The lack of a more satisfactory deal may keep US and European sanctions in place, or even increased in severity. However, that would require US and European politicians to stand firm against politically robust claims of business executives about lost opportunities, lost profits and jobs if western sanctions continue while Russia, China, India, Japan, South Korea, Taiwan, Turkey and lesser others do what they can to evade them.
 
There are several possibilities that can change the probabilities and benefit-cost assessments.
 
One is whatever develops around Yemen. A frontal clash between Iran and Saudi Arabia and Egypt can be a game changer, bringing in the United States as a major supplier of munitions, and/or as an active participants in keeping Iranian warships bottled up in the Persian Gulf. One can imagine a nightmare where the Russians and/or Chinese become involved on the Iranian side in order to keep the Persian Gulf open for the flow of Iranian oil.
Another set of possibilities may begin in the US Congress, if Republicans recruit enough Democrats to a proposal requiring Congressional action with respect to what is emerging as a deal with Iran. That would need votes to overcome a Presidential veto, but current speculation is that there are enough Democrats unhappy with what Obama has accepted from Iran. If Congress becomes an active player, the same coalition of Republicans and suspicious Democrats would likely increase US demands on Iran and forestall any agreement.
Perhaps the most likely scenario is a continuation of blah blah from all concerned, negotiations without end, and Iran reaching nuclear weapons capacity--with or without a test--in the not so distant future. 

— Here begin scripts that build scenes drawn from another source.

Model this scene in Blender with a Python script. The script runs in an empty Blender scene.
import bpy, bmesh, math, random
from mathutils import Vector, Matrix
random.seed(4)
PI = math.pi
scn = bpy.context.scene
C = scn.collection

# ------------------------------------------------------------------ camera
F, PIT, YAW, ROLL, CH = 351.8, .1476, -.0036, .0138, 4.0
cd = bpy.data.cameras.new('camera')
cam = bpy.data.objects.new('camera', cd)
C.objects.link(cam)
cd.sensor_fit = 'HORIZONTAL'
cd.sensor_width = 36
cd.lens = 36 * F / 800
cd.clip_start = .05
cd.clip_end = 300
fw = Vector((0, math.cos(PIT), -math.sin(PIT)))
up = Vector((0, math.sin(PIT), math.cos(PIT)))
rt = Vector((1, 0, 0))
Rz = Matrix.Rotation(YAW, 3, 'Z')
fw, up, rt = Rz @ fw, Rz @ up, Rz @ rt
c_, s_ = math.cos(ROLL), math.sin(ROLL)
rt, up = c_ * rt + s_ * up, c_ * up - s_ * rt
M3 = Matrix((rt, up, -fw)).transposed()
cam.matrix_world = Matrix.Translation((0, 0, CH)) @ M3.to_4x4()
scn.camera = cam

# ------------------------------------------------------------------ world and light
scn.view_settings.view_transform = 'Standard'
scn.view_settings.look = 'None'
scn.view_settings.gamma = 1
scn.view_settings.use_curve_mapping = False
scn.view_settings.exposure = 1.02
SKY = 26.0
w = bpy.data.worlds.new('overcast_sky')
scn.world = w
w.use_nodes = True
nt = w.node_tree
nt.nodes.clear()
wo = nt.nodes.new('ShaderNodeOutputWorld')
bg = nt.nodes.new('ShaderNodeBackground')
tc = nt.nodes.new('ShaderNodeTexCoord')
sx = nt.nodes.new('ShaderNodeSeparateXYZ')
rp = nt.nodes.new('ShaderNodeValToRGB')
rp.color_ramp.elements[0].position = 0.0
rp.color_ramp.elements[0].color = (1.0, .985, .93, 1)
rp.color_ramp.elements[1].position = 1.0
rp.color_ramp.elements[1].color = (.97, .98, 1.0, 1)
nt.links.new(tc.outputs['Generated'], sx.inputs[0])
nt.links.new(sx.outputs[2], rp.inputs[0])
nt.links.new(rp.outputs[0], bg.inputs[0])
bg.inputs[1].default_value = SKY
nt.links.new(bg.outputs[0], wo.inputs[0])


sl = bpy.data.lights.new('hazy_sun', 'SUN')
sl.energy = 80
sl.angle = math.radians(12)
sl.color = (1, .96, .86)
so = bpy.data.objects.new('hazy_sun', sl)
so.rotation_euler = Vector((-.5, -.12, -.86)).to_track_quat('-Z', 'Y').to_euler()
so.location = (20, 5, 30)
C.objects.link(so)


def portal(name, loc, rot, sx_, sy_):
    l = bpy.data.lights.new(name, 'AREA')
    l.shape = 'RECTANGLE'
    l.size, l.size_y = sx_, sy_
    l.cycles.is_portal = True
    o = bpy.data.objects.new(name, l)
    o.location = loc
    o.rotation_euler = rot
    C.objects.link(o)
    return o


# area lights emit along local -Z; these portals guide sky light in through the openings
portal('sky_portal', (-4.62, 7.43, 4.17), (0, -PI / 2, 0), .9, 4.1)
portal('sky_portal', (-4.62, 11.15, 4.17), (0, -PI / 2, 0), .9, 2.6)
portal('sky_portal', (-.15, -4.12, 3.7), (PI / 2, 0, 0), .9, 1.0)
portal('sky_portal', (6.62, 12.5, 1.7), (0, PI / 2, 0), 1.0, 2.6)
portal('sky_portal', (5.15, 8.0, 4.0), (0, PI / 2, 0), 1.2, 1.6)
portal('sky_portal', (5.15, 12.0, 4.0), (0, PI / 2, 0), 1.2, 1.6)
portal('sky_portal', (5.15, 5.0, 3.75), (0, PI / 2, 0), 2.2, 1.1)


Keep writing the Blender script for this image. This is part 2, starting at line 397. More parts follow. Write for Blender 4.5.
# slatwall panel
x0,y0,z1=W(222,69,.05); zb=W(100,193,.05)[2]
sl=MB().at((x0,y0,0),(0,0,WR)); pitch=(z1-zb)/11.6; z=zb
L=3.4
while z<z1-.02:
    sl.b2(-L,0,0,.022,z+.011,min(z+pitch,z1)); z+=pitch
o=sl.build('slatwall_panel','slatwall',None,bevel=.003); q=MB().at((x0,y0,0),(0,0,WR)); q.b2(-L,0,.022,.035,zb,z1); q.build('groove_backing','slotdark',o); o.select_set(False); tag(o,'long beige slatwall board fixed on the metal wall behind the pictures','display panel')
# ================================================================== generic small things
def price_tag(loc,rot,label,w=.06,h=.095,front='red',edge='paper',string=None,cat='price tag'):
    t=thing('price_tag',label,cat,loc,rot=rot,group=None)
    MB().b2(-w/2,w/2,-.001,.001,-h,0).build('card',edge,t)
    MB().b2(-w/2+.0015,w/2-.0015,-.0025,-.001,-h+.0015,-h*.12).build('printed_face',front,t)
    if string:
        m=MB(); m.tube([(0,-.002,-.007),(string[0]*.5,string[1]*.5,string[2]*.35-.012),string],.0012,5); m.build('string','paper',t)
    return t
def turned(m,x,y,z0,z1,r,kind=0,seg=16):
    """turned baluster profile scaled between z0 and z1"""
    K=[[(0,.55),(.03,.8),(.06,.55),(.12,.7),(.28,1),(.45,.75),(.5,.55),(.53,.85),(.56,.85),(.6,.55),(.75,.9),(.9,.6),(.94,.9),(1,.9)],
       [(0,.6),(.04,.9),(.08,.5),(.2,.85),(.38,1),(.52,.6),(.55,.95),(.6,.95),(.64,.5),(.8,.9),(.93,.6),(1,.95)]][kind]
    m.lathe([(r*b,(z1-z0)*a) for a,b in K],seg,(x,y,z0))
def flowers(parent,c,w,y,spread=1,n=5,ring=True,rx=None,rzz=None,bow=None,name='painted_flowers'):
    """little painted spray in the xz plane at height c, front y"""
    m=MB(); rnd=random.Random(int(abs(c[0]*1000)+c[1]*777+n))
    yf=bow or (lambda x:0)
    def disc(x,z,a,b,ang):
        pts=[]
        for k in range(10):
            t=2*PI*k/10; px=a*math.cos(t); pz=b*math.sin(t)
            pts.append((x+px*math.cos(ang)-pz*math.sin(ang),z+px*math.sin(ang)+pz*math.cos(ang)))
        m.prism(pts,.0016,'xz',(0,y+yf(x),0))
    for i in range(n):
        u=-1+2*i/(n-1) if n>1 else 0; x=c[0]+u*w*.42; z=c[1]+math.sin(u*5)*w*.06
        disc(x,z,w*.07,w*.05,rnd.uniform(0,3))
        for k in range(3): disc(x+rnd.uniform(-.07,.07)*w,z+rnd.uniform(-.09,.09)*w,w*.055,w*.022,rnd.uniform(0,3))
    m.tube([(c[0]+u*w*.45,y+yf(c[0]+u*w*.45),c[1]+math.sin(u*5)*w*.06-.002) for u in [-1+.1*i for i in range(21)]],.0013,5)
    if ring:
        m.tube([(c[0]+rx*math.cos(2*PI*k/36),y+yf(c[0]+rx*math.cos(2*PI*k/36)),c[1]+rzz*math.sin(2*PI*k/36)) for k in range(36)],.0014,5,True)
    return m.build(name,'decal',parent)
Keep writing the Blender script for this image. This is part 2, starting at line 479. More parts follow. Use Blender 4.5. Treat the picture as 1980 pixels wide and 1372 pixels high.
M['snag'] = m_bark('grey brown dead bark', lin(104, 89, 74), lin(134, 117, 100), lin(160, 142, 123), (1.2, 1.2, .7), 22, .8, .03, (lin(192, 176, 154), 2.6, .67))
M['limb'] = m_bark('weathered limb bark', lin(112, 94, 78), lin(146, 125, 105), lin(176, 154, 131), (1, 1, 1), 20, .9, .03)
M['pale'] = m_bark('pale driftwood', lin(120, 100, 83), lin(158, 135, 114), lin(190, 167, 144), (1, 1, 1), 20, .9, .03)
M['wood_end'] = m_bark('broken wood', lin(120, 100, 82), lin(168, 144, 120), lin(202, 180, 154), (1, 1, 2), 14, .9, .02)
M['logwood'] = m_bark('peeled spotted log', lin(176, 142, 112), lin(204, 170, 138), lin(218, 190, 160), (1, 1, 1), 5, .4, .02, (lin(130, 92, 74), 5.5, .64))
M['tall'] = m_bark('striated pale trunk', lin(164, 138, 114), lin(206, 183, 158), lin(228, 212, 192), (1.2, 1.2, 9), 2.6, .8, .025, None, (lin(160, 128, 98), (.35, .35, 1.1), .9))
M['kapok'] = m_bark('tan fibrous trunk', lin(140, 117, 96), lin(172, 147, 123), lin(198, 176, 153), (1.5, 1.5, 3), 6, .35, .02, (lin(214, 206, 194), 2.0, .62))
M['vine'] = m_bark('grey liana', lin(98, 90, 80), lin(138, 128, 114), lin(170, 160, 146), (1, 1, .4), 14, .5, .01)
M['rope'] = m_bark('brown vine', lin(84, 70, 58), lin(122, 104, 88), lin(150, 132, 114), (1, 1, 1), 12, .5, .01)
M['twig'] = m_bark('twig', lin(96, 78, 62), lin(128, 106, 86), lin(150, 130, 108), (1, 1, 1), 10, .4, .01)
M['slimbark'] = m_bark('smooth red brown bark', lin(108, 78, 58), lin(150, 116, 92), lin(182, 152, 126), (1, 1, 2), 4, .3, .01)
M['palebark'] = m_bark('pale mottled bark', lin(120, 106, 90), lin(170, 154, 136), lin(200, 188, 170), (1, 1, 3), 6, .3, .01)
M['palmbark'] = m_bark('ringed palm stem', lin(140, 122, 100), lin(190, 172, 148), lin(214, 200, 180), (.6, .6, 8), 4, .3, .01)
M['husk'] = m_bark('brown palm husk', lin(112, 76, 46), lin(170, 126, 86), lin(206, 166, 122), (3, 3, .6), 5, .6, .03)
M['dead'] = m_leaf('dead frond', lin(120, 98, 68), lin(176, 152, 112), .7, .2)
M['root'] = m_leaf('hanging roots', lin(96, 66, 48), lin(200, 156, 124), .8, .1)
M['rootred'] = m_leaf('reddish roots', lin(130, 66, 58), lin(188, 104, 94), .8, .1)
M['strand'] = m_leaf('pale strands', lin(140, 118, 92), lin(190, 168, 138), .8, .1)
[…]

Then Israel would presumably increase its capacity to retaliate sufficiently after an Iranian first strike, in order to dissuade the Iranians from attacking. The reputation of Barack Obama would go deep into the tank created  by those inclined to blame him for the folly of a strategy that began with a Cairo talk preaching equality and democracy to Muslims, speaking out but failing to act against Syrian use of chemical weapons, and sticking to negotiations with the Shiites of Iran.
Those heaping scorn on the name of Barack Obama might also emphasize his insistence that Islam is not a religion of violence.
Political calculations being what they are, we can do no more than hope that our future, and that of our children, won't be worse.